REQUEST: Search the listing for the string "picture" and copy every line that contains it.

[START]

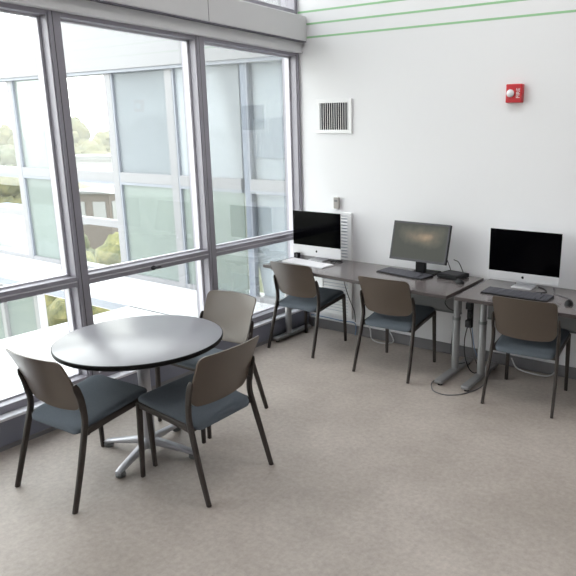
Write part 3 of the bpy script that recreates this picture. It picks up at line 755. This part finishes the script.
def tree(label, c, s, m, seed, group=None, trunk=3.0):
    t = thing('tree', label, 'tree', (c[0], c[1], GZ), group=group)
    rnd = random.Random(seed)
    top = c[2] - GZ
    bm = B(); sweep(bm, [(0, 0, 0), (0.1, 0, top * 0.4), (0, 0.1, top * 0.75)], 0.35 * s / 2.5, n=8, taper=[1.3, 1, 0.5]); obj('trunk', bm, M['bark'], t, 50)
    bm = B()
    for k in range(22):
        a, rr_ = rnd.uniform(0, 2 * PI), s * math.sqrt(rnd.random()) * 0.75
        z = top - s * rnd.uniform(0.35, 1.75)
        r_ = s * rnd.uniform(0.28, 0.45)
        if z > top - s * 0.6: rr_ *= 0.55
        mtx = Matrix.Translation((rr_ * math.cos(a), rr_ * math.sin(a), z))
        g = bmesh.ops.create_icosphere(bm, subdivisions=3, radius=r_, matrix=mtx)
        for v in g['verts']:
            d = v.co - mtx.translation
            v.co = mtx.translation + d * (1 + 0.35 * noise.noise(v.co * (3.2 / s)) + 0.30 * noise.noise(v.co * (9.0 / s)))
    obj('crown', bm, m, t, 75)
    return t
c = Vector((3.93, -4.93))
def at(px, d):      # point on the ground plan: bearing of a picture column, d metres from the camera
    a = math.atan2((px - 371.3) / 617.94 * 0.9706, 1.0)
    yaw = 0.5618
    th = PI / 2 + yaw - a
    return (c.x + d * math.cos(th), c.y + d * math.sin(th))
near = [(86, 19.0, -0.55, 2.4, 'leaf_n', 'bright yellow green tree close behind the clear pane of the glazed wing'),
        (40, 25, -1.2, 2.0, 'leaf_g', 'soft green tree in the middle distance, left of the bright yellow green one'),
        (-4, 36, 0.5, 2.2, 'leaf_y', 'yellow green tree at the far left edge of the view, above the white roof')]
for i, (px, d, z, s, m, lb) in enumerate(near):
    x, y = at(px, d); tree(lb, (x, y, z), s, M[m], i)
rnd = random.Random(3)
proto = []
far = [(84, 58, 1.25), (8, 60, 1.1), (114, 70, 2.3), (46, 72, 2.0), (-34, 68, 1.8), (64, 90, 2.9), (150, 82, 2.6), (2, 98, 2.9), (-80, 80, 2.3),
       (-140, 62, 1.4), (-220, 66, 1.6), (200, 66, 1.6), (260, 72, 2.0), (320, 66, 1.5)]
mid = [(64, 38, -1.5), (0, 47, -1.2), (130, 42, -1.3), (-70, 42, -1.4)]
for near_row, lst in ((False, far), (True, mid)):
    for px, d, zz in lst:
        x, y = at(px, d)
        lb = 'soft tree standing nearer than the horizon row, among the pale roofs' if near_row else 'hazy yellow green tree in the far rows along the horizon, outside the windows'
        gp = 'trees among the pale roofs' if near_row else 'trees along the horizon'
        if len(proto) < 3:
            proto.append(tree(lb, (x, y, zz), 2.7, M['leaf_g' if len(proto) == 1 else 'leaf_y'], 20 + len(proto), gp))
        else:
            o = dup(proto[rnd.randrange(3)], (x, y, GZ), rnd.uniform(0, 6), lb, gp)
            k = (zz - GZ) / (1.2 - GZ); o.scale = (min(k, 1.1), min(k, 1.1), k)
def house(name, label, px, d, w, dp, zt, wallm, roofm, roofh, rz=0.0, nw=3):
    x, y = at(px, d)
    t = thing(name, label, 'building', (x, y, GZ), rz)
    h = zt - GZ
    bm = B(); bx(bm, -w / 2, w / 2, -dp / 2, dp / 2, 0, h); wl = obj('walls', bm, M[wallm], t)
    bm = B(); prism(bm, [(-w / 2 - 0.3, h), (w / 2 + 0.3, h), (w / 2 - roofh, h + roofh), (-w / 2 + roofh, h + roofh)], 1, -dp / 2 - 0.3, dp / 2 + 0.3); obj('roof', bm, M[roofm], t)
    for k in range(nw):
        bm = B(); xx = -w / 2 + w * (k + 0.5) / nw; bx(bm, xx - w / nw * 0.3, xx + w / nw * 0.3, -dp / 2 - 0.04, -dp / 2, h - 1.5, h - 0.4); obj('window', bm, M['ext_white'], t)
        bm = B(); yy = -dp / 2 + dp * (k + 0.5) / nw; bx(bm, w / 2, w / 2 + 0.04, yy - dp / nw * 0.3, yy + dp / nw * 0.3, h - 1.5, h - 0.4); obj('window', bm, M['ext_white'], t)
    return t
house('distant_house', 'brown walled building with white windows, beyond the trees outside', 92, 33, 2.0, 2.0, -0.75, 'brick', 'roof_grey', 0.1, 0.5, 2)
house('distant_house', 'long pale flat roofed building below the horizon trees', 96, 49, 4.6, 3.6, 0.25, 'ext_white', 'roof_grey', 0.25, 0.55, 4)

# ------------------------------------------------------------------ light
w = bpy.data.worlds.new('World'); sc.world = w; w.use_nodes = True
N = w.node_tree.nodes; L = w.node_tree.links; bg = N['Background']
tc = N.new('ShaderNodeTexCoord'); sp = N.new('ShaderNodeSeparateXYZ'); L.new(tc.outputs['Generated'], sp.inputs[0])
rp = N.new('ShaderNodeValToRGB'); e = rp.color_ramp.elements
e[0].position = 0.0; e[0].color = (1.0, 0.995, 0.97, 1)
e[1].position = 0.8; e[1].color = (0.95, 0.975, 1.0, 1)
L.new(sp.outputs['Z'], rp.inputs['Fac']); L.new(rp.outputs[0], bg.inputs['Color'])
bg.inputs['Strength'].default_value = 5.2

def fill_lamp(x, y):  # added fill light with a made-up fixture, out of view
    t = thing('ceiling_light', 'square recessed ceiling light panel', 'light', (x, y, H), group='ceiling light panels')
    bm = B(); bx(bm, -0.33, 0.33, -0.33, 0.33, -0.03, 0.0); obj('frame', bm, M['white_metal'], t)
    ld = bpy.data.lights.new('ceiling_lamp', 'AREA'); ld.shape = 'SQUARE'; ld.size = 0.6; ld.energy = LAMP; ld.color = (1.0, 0.985, 0.965)
    lo = bpy.data.objects.new('lamp', ld); C.objects.link(lo); lo.parent = t; lo.location = (0, 0, -0.035)
for (x, y, LAMP) in ((2.2, -1.8, 26), (5.0, -1.6, 16), (2.2, -5.2, 5), (5.0, -5.2, 5)): fill_lamp(x, y)

# ------------------------------------------------------------------ camera
cam = bpy.data.cameras.new('camera'); co = bpy.data.objects.new('camera', cam); C.objects.link(co); sc.camera = co
yaw, pitch, roll = 0.5618, 0.2431, 0.0028
fwd = Vector((-math.sin(yaw) * math.cos(pitch), math.cos(yaw) * math.cos(pitch), -math.sin(pitch)))
right = Vector((math.cos(yaw), math.sin(yaw), 0)); up = right.cross(fwd)
r2 = right * math.cos(roll) + up * math.sin(roll); u2 = -right * math.sin(roll) + up * math.cos(roll)
co.matrix_world = Matrix(((r2.x, u2.x, -fwd.x, 3.929), (r2.y, u2.y, -fwd.y, -4.926), (r2.z, u2.z, -fwd.z, 1.95), (0, 0, 0, 1)))
cam.sensor_width = 36.0; cam.lens = 617.94 / 576 * 36.0
cam.shift_x = -(371.3 - 288) / 576
cam.clip_end = 500

vs = sc.view_settings
vs.view_transform = 'Standard'; vs.look = 'None'; vs.gamma = 1.0; vs.use_curve_mapping = False
vs.exposure = 0.31
sc.cycles.use_denoising = True
sc.cycles.transparent_max_bounces = 24
sc.cycles.max_bounces = 10
sc.cycles.diffuse_bounces = 6
sc.cycles.sample_clamp_indirect = 8.0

[END]

THE SOLUTION:
Write part 3 of the bpy script that recreates this picture. It picks up at line 755. This part finishes the script.
def at(px, d):      # point on the ground plan: bearing of a picture column, d metres from the camera